Did you perchance vote for Gary Johnson for president? Then you wasted your vote on an unelectable candidate and helped Barack Obama's re-election.
The truth of a view does not depend on its popularity. But the political implementation of a view does depend on the electability of the candidate or candidates who represent it. If politics were merely theoretical, merely an exercise in determining how a well-ordered state should be structured, then implementation would not matter at all. But politics is practical, not theoretical: it aims at action that implements the view deemed best. Someone who votes for an unelectable candidate demonstrates by so doing that he does not understand the nature of politics.
Even if Johnson is electable in the sense of (i) satisfying the formal requirements for being president, and (ii) being worthy of the office, he is not electable in the specific sense here in play, namely, possessing a practical chance of winning.
When one votes for any unelectable candidate one merely squanders one's vote. If you are a libertarian, then your views are closer to those of Romney than to those of Obama. By voting for the unelectable Johnson, you help someone win whose views are diametrically opposed to your own instead of helping one whose views are partially consonant with your own. Now that is stupid, is it not?

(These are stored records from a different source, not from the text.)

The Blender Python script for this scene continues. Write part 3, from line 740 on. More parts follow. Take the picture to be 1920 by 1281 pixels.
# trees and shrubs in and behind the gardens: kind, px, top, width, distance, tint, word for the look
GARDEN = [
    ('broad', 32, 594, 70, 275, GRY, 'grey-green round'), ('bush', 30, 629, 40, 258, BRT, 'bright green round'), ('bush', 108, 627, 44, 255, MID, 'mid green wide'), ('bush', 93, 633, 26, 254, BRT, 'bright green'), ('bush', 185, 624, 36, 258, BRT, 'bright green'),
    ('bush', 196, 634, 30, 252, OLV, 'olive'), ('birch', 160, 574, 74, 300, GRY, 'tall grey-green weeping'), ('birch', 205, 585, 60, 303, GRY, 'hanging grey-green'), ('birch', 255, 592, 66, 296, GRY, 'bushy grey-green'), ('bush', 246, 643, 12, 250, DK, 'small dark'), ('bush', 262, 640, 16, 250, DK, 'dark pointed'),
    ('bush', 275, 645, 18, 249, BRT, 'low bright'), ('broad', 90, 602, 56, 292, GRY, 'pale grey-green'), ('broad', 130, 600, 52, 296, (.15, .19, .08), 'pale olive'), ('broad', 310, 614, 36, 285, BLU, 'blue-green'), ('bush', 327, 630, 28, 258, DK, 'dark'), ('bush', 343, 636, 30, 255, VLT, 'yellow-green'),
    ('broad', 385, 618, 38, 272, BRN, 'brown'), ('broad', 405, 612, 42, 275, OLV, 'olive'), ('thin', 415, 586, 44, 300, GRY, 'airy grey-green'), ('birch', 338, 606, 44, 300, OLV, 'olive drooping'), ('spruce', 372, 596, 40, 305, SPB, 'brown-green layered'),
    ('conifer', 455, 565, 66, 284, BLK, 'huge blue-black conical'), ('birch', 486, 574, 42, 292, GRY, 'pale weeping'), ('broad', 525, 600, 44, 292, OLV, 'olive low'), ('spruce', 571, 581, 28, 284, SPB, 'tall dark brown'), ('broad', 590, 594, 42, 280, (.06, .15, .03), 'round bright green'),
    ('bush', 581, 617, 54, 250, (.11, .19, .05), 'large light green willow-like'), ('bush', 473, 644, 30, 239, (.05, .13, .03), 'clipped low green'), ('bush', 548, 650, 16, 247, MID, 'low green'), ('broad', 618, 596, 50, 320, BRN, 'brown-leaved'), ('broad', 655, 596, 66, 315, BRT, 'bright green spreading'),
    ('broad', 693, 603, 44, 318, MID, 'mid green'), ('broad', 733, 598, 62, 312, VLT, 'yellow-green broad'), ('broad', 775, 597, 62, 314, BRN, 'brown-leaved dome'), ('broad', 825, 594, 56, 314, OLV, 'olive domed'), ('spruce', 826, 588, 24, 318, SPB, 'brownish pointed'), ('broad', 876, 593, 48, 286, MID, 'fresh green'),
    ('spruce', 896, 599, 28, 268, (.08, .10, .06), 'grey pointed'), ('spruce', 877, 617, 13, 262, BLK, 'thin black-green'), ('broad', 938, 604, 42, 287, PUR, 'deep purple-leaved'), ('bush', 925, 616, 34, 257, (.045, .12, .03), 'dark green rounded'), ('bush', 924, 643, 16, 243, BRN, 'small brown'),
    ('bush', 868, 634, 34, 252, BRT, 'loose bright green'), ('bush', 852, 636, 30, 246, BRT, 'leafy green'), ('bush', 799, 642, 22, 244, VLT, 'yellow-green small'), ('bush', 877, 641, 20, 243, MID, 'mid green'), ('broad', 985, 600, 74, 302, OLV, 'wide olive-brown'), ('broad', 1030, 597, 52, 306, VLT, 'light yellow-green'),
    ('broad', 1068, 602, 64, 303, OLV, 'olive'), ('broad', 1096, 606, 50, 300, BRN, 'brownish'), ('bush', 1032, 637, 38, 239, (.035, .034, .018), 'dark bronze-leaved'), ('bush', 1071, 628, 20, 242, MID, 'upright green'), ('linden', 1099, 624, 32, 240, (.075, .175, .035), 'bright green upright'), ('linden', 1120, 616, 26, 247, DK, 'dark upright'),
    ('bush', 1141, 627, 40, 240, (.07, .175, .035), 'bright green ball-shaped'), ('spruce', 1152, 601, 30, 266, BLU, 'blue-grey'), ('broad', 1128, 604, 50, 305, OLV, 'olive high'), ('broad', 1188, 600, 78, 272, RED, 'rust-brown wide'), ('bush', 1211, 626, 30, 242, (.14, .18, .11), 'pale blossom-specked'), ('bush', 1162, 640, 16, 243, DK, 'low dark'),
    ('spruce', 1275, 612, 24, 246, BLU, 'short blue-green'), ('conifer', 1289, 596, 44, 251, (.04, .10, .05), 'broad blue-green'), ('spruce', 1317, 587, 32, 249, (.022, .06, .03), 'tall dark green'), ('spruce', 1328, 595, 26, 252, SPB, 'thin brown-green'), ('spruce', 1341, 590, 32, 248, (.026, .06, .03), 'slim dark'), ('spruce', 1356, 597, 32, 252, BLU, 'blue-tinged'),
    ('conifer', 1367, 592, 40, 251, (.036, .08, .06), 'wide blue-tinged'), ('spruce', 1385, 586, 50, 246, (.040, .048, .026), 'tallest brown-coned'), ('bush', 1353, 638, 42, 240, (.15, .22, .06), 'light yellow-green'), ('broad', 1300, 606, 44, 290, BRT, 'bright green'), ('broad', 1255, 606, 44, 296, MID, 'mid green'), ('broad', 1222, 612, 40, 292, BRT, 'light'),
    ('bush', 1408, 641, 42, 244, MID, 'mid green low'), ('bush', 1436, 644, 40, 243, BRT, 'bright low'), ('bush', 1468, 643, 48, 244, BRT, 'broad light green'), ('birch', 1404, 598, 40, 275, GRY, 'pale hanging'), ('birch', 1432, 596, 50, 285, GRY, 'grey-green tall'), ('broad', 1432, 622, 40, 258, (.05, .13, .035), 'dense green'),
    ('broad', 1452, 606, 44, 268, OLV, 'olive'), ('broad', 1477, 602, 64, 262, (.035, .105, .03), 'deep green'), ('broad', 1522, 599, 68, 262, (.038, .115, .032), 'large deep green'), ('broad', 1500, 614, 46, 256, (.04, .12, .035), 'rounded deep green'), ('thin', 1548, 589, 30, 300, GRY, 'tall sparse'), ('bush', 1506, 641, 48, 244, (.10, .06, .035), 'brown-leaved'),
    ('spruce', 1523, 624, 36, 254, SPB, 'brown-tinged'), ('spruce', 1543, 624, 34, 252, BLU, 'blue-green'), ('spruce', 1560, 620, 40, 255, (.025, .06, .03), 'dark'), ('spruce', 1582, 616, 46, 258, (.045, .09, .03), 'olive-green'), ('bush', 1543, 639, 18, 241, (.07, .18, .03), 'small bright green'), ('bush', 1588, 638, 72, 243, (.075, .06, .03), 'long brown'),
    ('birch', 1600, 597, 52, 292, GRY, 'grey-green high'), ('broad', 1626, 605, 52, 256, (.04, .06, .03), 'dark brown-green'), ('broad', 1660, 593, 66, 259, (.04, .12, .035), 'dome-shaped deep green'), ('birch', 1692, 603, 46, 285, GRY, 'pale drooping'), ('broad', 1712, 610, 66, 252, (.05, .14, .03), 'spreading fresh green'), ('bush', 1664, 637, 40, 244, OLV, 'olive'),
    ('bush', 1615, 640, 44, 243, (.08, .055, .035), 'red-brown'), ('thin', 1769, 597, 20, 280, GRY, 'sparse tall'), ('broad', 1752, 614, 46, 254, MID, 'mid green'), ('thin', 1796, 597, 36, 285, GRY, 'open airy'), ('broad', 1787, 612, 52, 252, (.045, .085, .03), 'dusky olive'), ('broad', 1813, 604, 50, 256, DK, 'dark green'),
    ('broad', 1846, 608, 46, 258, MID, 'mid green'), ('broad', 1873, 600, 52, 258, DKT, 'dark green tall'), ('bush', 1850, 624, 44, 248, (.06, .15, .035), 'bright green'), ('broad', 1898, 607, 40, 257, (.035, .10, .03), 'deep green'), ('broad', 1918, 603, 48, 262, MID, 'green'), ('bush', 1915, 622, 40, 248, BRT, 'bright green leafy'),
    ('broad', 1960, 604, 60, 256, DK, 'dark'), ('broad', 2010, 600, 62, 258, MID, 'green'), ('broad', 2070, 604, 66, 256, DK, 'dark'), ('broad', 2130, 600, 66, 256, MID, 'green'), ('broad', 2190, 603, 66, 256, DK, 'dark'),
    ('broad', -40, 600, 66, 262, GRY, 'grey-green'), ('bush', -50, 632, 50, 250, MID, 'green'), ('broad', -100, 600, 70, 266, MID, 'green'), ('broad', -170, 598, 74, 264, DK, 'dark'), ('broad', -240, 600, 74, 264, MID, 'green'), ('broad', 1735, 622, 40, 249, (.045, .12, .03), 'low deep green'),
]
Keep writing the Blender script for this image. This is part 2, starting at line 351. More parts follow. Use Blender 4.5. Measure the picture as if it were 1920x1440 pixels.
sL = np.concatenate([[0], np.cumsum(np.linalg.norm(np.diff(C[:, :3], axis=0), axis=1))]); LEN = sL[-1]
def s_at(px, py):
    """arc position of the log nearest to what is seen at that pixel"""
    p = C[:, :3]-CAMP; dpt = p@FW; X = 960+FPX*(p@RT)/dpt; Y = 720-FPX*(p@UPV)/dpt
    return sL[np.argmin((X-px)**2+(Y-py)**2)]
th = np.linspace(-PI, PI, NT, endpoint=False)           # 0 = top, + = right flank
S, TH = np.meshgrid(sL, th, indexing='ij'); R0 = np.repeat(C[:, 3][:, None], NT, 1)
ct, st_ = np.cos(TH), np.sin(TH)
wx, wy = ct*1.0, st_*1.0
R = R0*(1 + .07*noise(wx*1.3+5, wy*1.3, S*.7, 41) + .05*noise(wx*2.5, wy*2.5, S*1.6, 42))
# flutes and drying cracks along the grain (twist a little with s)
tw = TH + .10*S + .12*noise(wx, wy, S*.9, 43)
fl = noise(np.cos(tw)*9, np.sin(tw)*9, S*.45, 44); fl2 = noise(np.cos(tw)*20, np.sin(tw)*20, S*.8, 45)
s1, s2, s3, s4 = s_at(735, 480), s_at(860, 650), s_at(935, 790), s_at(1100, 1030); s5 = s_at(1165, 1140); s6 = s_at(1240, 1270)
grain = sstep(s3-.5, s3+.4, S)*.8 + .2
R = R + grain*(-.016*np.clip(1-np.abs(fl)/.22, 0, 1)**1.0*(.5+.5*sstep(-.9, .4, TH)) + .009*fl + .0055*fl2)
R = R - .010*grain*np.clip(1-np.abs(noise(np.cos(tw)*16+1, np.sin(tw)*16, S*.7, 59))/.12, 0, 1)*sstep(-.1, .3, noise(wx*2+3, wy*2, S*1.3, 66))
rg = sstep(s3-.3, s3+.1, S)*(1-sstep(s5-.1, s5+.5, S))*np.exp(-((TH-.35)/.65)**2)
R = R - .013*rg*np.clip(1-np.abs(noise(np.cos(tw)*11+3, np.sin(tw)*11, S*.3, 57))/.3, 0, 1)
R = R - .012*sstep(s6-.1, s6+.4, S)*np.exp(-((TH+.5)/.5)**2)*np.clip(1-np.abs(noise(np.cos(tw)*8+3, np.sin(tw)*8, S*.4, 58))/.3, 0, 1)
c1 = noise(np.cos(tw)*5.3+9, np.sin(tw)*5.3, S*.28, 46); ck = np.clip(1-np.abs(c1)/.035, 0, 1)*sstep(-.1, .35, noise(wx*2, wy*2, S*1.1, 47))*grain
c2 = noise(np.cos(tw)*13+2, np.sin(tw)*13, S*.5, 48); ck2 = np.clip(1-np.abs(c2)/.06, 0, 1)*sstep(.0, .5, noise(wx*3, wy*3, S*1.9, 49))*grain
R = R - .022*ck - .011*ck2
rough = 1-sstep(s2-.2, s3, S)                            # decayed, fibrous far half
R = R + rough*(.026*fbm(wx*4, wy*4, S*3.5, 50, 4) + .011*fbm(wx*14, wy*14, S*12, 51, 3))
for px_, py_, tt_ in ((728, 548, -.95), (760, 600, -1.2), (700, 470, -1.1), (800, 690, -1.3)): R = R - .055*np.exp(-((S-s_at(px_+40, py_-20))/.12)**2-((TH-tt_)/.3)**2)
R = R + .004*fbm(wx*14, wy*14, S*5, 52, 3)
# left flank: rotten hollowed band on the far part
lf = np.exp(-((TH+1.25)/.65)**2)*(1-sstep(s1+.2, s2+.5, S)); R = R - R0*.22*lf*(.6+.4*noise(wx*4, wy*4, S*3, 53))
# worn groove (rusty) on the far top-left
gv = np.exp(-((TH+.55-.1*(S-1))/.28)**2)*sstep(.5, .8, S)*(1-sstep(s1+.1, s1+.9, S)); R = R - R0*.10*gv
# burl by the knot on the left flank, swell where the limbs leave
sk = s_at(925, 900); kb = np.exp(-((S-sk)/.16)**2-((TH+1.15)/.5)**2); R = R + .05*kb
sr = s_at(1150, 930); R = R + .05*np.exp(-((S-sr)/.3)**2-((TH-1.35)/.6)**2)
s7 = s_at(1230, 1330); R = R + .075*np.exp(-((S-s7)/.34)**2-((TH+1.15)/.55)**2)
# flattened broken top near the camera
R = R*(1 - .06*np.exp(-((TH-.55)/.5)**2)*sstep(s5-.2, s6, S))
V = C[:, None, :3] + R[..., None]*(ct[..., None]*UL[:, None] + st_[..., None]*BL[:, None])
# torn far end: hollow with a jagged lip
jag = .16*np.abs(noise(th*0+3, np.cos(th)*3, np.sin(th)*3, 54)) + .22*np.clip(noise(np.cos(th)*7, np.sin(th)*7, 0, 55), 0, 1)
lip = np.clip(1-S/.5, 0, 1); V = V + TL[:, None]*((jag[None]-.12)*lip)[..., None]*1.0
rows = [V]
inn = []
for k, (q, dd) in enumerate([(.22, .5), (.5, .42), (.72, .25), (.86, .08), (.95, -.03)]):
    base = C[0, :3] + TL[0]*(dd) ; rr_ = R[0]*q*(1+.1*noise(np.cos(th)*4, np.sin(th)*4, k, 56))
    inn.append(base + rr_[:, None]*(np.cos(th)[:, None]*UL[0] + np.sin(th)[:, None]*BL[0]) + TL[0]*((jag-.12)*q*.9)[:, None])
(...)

It shows a lack of practical sense.
If you won't vote for an candidate that does not perfectly represent your views, then either
A. you are a utopian who fails to understand that politics is about action, not theory, in the world as it is, as opposed to some merely imagined world; or
B. you falsely think there is no difference between the major party candidates.
The same reasoning applies to those who vote for Jill Stein. You are wasting your vote on an unelectable candidate. You are making a statement all right, but nobody cares and it won't matter. But I hope you lefties do vote for her: you will be helping Obama lose.